Con un documento di cinquanta pagine, i vescovi calabresi chiudono le porte della Chiesa alle strumentalizzazioni della ‘ndrangheta. In un direttorio, diffuso oggi, i presuli stabiliscono indicazioni chiare per guidare l’attività dei parroci. E precisano, ad esempio, che i mafiosi non possono essere padrini di battesimo o cresima né testimoni di matrimonio, che i loro funerali possono essere celebrati se non c’è stato, da parte del defunto, “un precedente espresso rifiuto della celebrazione religiosa”, ma devono avvenire “in forma semplice, senza segni di pomposità, di fiori, canti, musiche e commemorazioni”, al limite anche limitandosi alla parte delle letture senza la celebrazione eucaristica. A chi fa parte della criminalità organizzata deve poi essere vietata la “partecipazione attiva alle feste religiose”, mentre l’organizzazione delle processioni deve essere controllata da una commissione diocesana e ottenere il nulla osta del vescovo nei casi in cui ci possa essere il rischio di infiltrazioni illecite, per evitare che le “manifestazioni genuine di pietà popolare” diventino “appannaggio delle famiglie ‘ndranghetiste del luogo, che mirerebbero soltanto a favorire la loro esteriore rispettabilità o, ancora peggio, i loro interessi economici e di potere”.
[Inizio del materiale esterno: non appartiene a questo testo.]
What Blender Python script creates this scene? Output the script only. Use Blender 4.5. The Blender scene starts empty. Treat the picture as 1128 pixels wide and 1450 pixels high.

Un anno dopo lo scandalo degli “inchini” della statua della Madonna davanti alle casa dei boss, la risposta della Conferenza episcopale calabra detta le linee guida per tradurre nella pratica la scomunica ai mafiosi che papa Francesco ha pronunciato proprio in Calabria, durante la messa celebrata a Sibari. “Se la criminalità mafiosa è antievangelica e se la Chiesa è chiamata a contrastare ogni forma di peccato con la testimonianza e con la coerenza cristiana – scrivono i vescovi – ne consegue che la tradizione popolare delle processioni quale tesoro da custodire e valorizzare come genuina manifestazione di fede, va mondata da incrostazioni e devianze”. Si tratta, viene sottolineato, di tenere i riti sacri “al riparo da eventuali usi impropri e illeciti, o addirittura immorali e peccaminosi”.
Non è la prima volta che arriva, da parte dei presuli calabresi, l’esortazione alle comunità a prendere le distanze dai fenomeni mafiosi. Stavolta, però, vengono specificate anche le direttive che serviranno a sostenere i sacerdoti impegnati nei territori più esposti e ad evitare omissioni, silenzi, incomprensioni o collusioni che le cronache del passato hanno registrato e che ormai sono diventati un problema nazionale, come ha dimostrato il caso dei funerali di Vittorio Casamonica a Roma. E le restrizioni non valgono solo per chi ha riportato condanne, ma anche alle persone che “risultino affiliate o comunque contigue ad associazioni ‘ndranghetiste” e che, “con il loro operato o connivenza”, siano funzionali alla “affermazione sul territorio” degli interessi criminali.